In politics, the liberal focus on influencing government and controlling the status of other people allows the left to claim the mantle of superior compassion. Because leftists talk more about the welfare of strangers, they portray themselves as more idealistic and more concerned with humanity at large. By contrast, the conservative emphasis on private institutions – businesses, families, churches – is often derided as selfish and insular.
The left enjoys a second built-in political advantage: because of its emphasis on the importance of public life and governmental activism, the most ambitious and gifted people in the progressive community will often choose politics as a higher calling. Conservatives, with their preoccupation with the private sector, will much more likely choose to emphasize building families, businesses or communities rather than constructing electoral careers.

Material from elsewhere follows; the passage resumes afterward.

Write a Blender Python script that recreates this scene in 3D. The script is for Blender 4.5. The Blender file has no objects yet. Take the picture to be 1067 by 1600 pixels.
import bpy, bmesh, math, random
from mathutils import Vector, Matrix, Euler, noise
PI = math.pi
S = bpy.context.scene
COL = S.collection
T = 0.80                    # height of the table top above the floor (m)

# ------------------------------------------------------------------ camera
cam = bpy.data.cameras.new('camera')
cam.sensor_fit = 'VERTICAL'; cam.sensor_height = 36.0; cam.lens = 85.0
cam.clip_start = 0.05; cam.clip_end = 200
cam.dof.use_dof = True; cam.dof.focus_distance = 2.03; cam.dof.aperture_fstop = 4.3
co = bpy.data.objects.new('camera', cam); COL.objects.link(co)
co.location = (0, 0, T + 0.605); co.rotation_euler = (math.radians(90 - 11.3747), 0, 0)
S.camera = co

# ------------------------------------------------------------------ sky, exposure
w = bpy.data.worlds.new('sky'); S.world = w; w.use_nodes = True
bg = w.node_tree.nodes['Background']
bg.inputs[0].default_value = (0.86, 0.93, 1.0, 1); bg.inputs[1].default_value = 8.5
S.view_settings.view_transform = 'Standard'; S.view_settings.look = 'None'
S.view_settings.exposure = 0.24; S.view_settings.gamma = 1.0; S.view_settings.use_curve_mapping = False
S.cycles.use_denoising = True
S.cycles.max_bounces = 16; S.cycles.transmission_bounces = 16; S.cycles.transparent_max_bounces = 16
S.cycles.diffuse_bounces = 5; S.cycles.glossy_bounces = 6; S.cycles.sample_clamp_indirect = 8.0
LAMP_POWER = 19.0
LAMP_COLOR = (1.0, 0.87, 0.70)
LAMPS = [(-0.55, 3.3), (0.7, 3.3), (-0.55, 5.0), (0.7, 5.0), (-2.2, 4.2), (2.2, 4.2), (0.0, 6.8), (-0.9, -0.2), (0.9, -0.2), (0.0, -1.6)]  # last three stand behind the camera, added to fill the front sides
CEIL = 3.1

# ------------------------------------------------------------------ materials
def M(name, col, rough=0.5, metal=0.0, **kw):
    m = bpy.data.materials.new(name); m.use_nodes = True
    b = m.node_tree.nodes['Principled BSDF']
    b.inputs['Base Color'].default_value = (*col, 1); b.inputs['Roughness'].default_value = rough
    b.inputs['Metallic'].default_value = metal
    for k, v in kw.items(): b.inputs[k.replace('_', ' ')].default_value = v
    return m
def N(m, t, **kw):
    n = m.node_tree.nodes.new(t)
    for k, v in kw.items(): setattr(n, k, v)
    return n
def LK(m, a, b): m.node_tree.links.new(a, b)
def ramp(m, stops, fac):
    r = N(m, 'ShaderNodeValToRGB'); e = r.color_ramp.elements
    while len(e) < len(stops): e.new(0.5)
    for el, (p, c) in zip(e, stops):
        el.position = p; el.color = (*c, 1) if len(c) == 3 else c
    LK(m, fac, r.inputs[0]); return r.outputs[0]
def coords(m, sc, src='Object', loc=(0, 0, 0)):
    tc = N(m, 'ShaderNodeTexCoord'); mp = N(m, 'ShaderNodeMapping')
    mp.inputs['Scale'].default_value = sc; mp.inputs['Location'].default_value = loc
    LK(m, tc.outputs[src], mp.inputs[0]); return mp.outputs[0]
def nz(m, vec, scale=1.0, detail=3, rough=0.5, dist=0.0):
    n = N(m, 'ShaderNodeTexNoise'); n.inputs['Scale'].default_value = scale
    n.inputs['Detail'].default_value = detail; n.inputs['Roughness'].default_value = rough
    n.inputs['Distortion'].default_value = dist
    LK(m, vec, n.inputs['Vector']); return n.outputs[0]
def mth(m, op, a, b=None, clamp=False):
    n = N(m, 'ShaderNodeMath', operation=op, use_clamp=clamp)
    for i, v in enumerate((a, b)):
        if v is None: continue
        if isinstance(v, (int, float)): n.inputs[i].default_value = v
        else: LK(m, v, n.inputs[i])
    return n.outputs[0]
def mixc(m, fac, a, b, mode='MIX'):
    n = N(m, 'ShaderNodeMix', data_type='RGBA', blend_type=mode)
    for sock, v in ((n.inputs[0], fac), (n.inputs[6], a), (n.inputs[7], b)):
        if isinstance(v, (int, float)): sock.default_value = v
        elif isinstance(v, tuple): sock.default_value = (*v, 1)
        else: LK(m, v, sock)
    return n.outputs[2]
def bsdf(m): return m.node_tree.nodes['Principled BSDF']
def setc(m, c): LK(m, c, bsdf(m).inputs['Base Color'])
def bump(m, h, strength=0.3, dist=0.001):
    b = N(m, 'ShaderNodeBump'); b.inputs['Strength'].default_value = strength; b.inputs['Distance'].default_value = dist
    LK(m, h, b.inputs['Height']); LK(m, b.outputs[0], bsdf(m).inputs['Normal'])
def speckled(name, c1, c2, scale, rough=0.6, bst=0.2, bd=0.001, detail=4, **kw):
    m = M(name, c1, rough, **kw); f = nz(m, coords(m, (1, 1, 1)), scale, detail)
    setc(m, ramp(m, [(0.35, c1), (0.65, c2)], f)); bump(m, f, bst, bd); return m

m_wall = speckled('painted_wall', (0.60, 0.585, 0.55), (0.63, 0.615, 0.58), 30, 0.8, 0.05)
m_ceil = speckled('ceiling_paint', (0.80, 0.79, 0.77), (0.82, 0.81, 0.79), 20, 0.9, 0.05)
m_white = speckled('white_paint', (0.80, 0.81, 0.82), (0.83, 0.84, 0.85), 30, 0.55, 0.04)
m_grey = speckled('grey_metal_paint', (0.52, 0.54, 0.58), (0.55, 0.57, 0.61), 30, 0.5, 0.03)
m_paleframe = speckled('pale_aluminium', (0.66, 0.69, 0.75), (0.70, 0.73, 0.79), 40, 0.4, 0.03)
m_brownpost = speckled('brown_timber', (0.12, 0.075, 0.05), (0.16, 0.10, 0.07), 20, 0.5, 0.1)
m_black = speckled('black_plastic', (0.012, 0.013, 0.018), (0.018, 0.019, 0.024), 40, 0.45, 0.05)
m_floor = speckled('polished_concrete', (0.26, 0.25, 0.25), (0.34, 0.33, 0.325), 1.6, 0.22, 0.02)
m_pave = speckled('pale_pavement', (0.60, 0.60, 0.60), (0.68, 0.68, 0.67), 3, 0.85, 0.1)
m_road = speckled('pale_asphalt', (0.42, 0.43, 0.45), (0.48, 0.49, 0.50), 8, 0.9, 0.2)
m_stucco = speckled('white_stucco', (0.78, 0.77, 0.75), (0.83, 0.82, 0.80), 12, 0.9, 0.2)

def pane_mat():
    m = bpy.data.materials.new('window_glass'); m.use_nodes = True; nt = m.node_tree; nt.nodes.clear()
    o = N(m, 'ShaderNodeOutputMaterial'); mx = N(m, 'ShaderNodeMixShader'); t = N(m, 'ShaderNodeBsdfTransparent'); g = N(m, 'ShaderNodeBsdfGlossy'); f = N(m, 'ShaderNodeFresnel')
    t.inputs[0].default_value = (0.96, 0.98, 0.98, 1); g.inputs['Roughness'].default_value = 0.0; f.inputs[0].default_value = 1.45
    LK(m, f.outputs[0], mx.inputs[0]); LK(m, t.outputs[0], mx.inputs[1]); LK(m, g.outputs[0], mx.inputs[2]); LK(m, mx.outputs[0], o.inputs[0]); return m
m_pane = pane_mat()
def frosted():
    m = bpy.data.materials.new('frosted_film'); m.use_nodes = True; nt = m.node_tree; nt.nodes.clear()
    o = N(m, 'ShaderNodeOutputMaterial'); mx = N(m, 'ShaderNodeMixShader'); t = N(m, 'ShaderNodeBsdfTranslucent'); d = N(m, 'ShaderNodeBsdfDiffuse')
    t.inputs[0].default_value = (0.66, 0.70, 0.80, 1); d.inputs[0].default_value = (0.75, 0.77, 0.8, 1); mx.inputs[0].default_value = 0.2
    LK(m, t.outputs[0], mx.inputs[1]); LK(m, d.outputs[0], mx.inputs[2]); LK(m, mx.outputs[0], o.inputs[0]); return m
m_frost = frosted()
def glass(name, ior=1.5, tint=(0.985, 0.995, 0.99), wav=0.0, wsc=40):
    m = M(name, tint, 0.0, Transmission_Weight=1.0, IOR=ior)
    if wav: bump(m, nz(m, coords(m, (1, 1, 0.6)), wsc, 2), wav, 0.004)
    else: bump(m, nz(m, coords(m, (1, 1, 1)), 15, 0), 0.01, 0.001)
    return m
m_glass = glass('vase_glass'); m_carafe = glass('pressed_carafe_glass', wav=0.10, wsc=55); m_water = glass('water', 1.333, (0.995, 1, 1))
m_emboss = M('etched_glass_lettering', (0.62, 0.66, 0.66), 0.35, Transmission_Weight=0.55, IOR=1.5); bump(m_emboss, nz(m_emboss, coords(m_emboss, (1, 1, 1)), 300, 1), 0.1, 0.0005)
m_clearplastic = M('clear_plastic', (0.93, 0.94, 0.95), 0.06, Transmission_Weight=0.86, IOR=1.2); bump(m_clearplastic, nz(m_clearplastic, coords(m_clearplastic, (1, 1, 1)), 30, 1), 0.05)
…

This means that those observers who perceive superior political ability on the liberal side of the spectrum are probably correct. Moreover, it’s a structural imbalance, and not a temporary aberration – a reflection of the fact that the left sees government as a source of enlightenment and accomplishment, while the right views government as a locus of corruption and potential tyranny. It’s not surprising that those who look on bureaucracy and political power most favorably will choose disproportionately to involve themselves in those pursuits.
Conservatives, meanwhile, enjoy a mirror-image structural advantage when it comes to personal happiness. It is obviously much easier to control your own circumstances than to secure the welfare of society at large. It’s inherently more possible and more satisfying to influence yourself and your intimates than to impact millions upon millions of utter strangers.
In other words, it’s easier to change yourself than to change the world. It’s therefore only logical that conservatives would report far higher levels of contentment and personal happiness than liberals, according to Syracuse University’s Arthur Brooks (author of “Gross National Happiness”), and everyone else who’s studied the subject.
Both conservatives and liberals pursue power, but the left wants to influence other people and society at large while right-wingers want enhanced control over their personal circumstances. That contrast may give liberals the edge in many political scraps, but conservatives will still have a better and more satisfying time in the process.